January 12, 2015 9.47 am This story is over 112 months old

Increasing voter turnout: Allow people to register on election day

On the day: Election day registration would boost the voter turnout in Lincoln, argues Kamran Hussain in his latest column.

The 2015 General Election is expected to have one of the lowest voter turnout records for years. This would spell disaster for democracy, but wouldn’t it be easier if people were allowed to register to vote on Election Day?

According to Demos think-tank allowing people to register to vote on Election Day has boosted voter turnout from 59% to 71% in some American states.

The system is brilliant and accommodates for people who have simply forgotten to register or people who move around constantly such as students. This would make a massive difference here in Lincoln, which is often described as a “bellwether seat”.

A recent HEPI report suggested that the student vote can make a difference in the outcome of at least 10 constituencies including Lincoln. Unfortunately the sad reality is that many of these students won’t be registered to vote. However, I’m sure the SU at both universities in the city will do all they can to get as many students registered as possible on National Voter Registration Day on the 5th of February.

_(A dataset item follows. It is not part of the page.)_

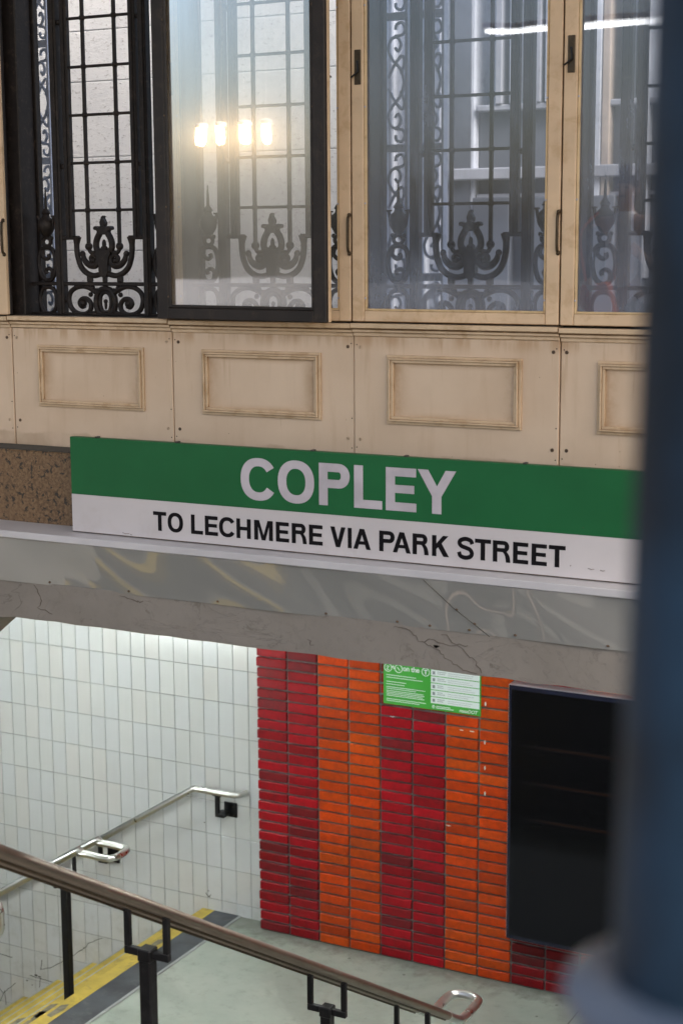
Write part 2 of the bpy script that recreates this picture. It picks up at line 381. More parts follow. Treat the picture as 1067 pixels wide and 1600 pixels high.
# ------------------------------------------------------------------ lettering from strokes
def glyph(mb, ch, x0, x1, z0, z1, st, y0, th, k=[0]):
    w, h = x1-x0, z1-z0; hb = st*.86; N = 40
    def poly(p):
        k[0] = (k[0]+1) % 7; mb.prism([(x0+a, z0+b) for a, b in p], y0-th-k[0]*.00008, y0)
    def rect(a, b, c, d): poly([(a, b), (c, b), (c, d), (a, d)])
    def ring(cx, cz, rx, rz, a0, a1, sx=st, sz=hb, pw=2.25):
        n = max(6, int(abs(a1-a0)/9)); pts = []
        def se(a, ax, az):
            c_, s_ = math.cos(a), math.sin(a); return (cx+ax*math.copysign(abs(c_)**(2/pw), c_), cz+az*math.copysign(abs(s_)**(2/pw), s_))
        y = y0-th-.00004; vs = []; fs = []
        for i in range(n+1):
            a = R(a0+(a1-a0)*i/n); o_ = se(a, rx, rz); i_ = se(a, rx-sx, rz-sz)
            for q in (o_, i_): vs += [(x0+q[0], y, z0+q[1]), (x0+q[0], y0, z0+q[1])]
        for i in range(n):
            b = i*4; c = b+4; fs += [(b, b+2, c+2, c), (b, c, c+1, b+1), (b+2, b+3, c+3, c+2)]
        fs += [(0, 1, 3, 2), (n*4, n*4+2, n*4+3, n*4+1)]
        mb.add(vs, fs)
    if ch == 'O': ring(w/2, h/2, w/2, h*.515, 0, 360)
    elif ch == 'C': ring(w*.525, h/2, w*.525, h*.515, 33, 327)
    elif ch in 'LE':
        rect(0, 0, st, h); rect(st, 0, w, hb)
        if ch == 'E': rect(st, h-hb, w*.99, h); rect(st, h*.5-hb*.42, w*.93, h*.5+hb*.52)
    elif ch == 'T': rect(0, h-hb, w, h); rect(w/2-st/2, 0, w/2+st/2, h-hb)
    elif ch == 'I': rect(0, 0, w, h)
    elif ch == 'H': rect(0, 0, st, h); rect(w-st, 0, w, h); rect(st, h*.5-hb*.45, w-st, h*.5+hb*.5)
    elif ch in 'PR':
        bh = h*(.58 if ch == 'P' else .53); rr = bh/2; bx = w*(1 if ch == 'P' else .95)
        rect(0, 0, st, h); rect(st, h-hb, bx-rr, h); rect(st, h-bh, bx-rr, h-bh+hb)
        ring(bx-rr, h-rr, rr, rr, -90, 90, pw=2.1)
        if ch == 'R':
            rect(bx-rr, h-bh, w*.62, h-bh+hb*.9)
            q = catmull([(w*.60, h-bh+hb*.5, 0), (w*.78, h*.40, 0), (w*.86, h*.24, 0), (w*.90, 0, 0)], 5)
            n = len(q); y = y0-th-.0003
            vs = []; fs = []
            for p in q: vs += [(x0+p.x-st*.5, y, z0+p.y), (x0+p.x+st*.5, y, z0+p.y)]
            for i in range(n-1): fs.append((2*i, 2*i+1, 2*i+3, 2*i+2))
            mb.add(vs, fs)
    elif ch == 'Y':
        m = h*.40; s2 = st*1.12; rect(w/2-st/2, 0, w/2+st/2, m)
        poly([(w/2-st/2, m), (w/2+st/2, m), (w/2+st*.5, m+st*.2), (s2, h), (0, h)]); poly([(w/2-st*.5, m), (w/2+st/2, m), (w, h), (w-s2, h), (w/2-st*.2, m+st*.6)])
    elif ch == 'V':
        s2 = st*1.05; poly([(0, h), (s2, h), (w/2+st*.42, 0), (w/2-st*.5, 0)]); poly([(w-s2, h), (w, h), (w/2+st*.5, 0), (w/2-st*.42, 0)])
    elif ch == 'A':
        s2 = st*1.05; poly([(0, 0), (s2, 0), (w/2+st*.42, h), (w/2-st*.55, h)]); poly([(w-s2, 0), (w, 0), (w/2+st*.55, h), (w/2-st*.42, h)]); rect(w*.26, h*.23, w*.74, h*.23+hb*.85)
    elif ch == 'M':
        rect(0, 0, st, h); rect(w-st, 0, w, h); s2 = st*1.05
        poly([(st, h), (st*.6, h), (w/2-s2*.45, 0), (w/2+s2*.35, 0), (st*1.3, h)]); poly([(w-st*1.3, h), (w-st*.6, h), (w/2+s2*.45, 0), (w/2-s2*.35, 0)])
    elif ch == 'K':
        rect(0, 0, st, h); s2 = st*1.28; poly([(st, h*.34), (st, h*.34+s2*.95), (w-s2, h), (w, h)][0:2]+[(w*.97-s2, h), (w*.97, h)]); poly([(w*.30, h*.52), (w*.30+s2*.62, h*.72), (w, 0), (w-s2, 0)])
    elif ch == 'S':
        q = catmull([(w*.90, h*.72, 0), (w*.80, h*.88, 0), (w*.50, h*.945, 0), (w*.20, h*.87, 0), (w*.12, h*.73, 0), (w*.24, h*.60, 0), (w*.50, h*.53, 0), (w*.76, h*.45, 0), (w*.88, h*.28, 0), (w*.78, h*.12, 0), (w*.49, h*.055, 0), (w*.19, h*.12, 0), (w*.09, h*.31, 0)], 5)
        vs = []; fs = []; n = len(q)
        for i, p in enumerate(q):
            d = (q[min(i+1, n-1)]-q[max(i-1, 0)]).normalized(); nn = Vector((-d.y, d.x, 0))*st*.46
            for e in (p+nn, p-nn): vs.append((x0+e.x, y0-th-.0001, z0+e.y))
        for i in range(n-1): fs.append((2*i, 2*i+1, 2*i+3, 2*i+2))
        mb.add(vs, fs)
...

It is widely accepted that the coalition’s decision to move towards individual voter registration, rather than registration by each head of a household will see a decline in voter turnout in the election in May and other elections in the future.

There are many different reasons to why people vote as some people see it as a moral obligation whilst others may be angered by political events. The latter sometimes realise too late that they won’t be allowed to vote because they’re not registered. Is it fair to deprive someone of the opportunity to take part in our democratic system just because they missed the deadline to register?

The old-fashioned way of politics needs to step aside and make way for a more practical side of politics.

It is evident that the system works very effectively as seen in the US. In a time where trust in politicians is at an all-time low giving power to the electorate will go along way in improving the reputation of politics. Politics is not the most glamorous of careers and many people in politics today could have chosen careers with a more luxurious pay package. Politicians choose to go into politics because they believe they can make a difference for their constituents, whether we agree with their ideologies is a different matter.

Election-day registration obviously poses challenges in terms of logistics. We would need electronic poll-books to allow election officials to make sure the voter is not registered elsewhere. There will be a need to hire more staff and also a delay on the announcement of the result. The 2010 election result in Lincoln was announced around 3:30am, an even later result would not please the candidates (especially the losers).

The challenges posed by election-day registration are not impossible to overcome as long as the system is properly resourced. The evidence shows that it can make a wealth of difference to voter engagement and it would be an extremely beneficial move for British democracy.

Kamran is a third-year Journalism and Public Relations student at the University of Lincoln. He is working to specialise in media relations and political communication. Kamran is currently writing his dissertation looking at the image of Public Relations in political communication.